Once more to the lake

There's a honkin' great SUV outside, a Jeep Cherokee that yours truly will be driving tomorrow, filled with family and mountains of stuff, to cottage country. It is one of my great regrets that we didn't have a cottage when my kids were growing up. We didn't have one during my own childhood because we travelled in the summer, and then with our kids - well, my husband was always very busy, and a cottage was just not my tradition, and certainly not his. But I've heard over and over about people's wonderful summer memories, family gatherings, board games, camp fires, water skiing, and I am sorry we did not provide that for our kids.

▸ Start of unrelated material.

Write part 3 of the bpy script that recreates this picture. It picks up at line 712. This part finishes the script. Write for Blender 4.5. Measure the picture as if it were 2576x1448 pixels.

So - I've rented a cottage for the first time from the friend of a friend, to see if this is a tradition I can provide for my grandchildren. It's apparently on a shallow lake, and I imagine the screen door banging, watching the kids splash, sitting by the lake with a glass of something as the sun sets. Anna and I have been texting back and forth all day - I needed to go pick up the car seats, did you pack the bandaids, should I bring the bug spray and pb or will you? We have enough equipment for a month.

Today is not an auspicious start - after a week of the most gruelling heat, today is still very hot but very wet, major downpours all day long. Please, God, do not rain on our week at the cottage. Being inside with two small energetic boys - well no, we'll just go and swim in the rain. But better not, if that's okay with You. Clouds are predicted. We'll take clouds. Pouring right now; good for the garden, not so much for small boys.

Sam will be here, and John, seeing to the house and the watering, especially the veggies. This year I am the queen of cucumbers. I am proud of my magnificent cukes.

Otherwise - my new office is terrific but I've done very little work in it. Had a drink with a student, who asked wistfully about my writing discipline - and I had to laugh. If I'd had a writing discipline, there would be more books. But I'll get back to the memoir when things settle. Yes I will. In the meantime - northward. To make memories.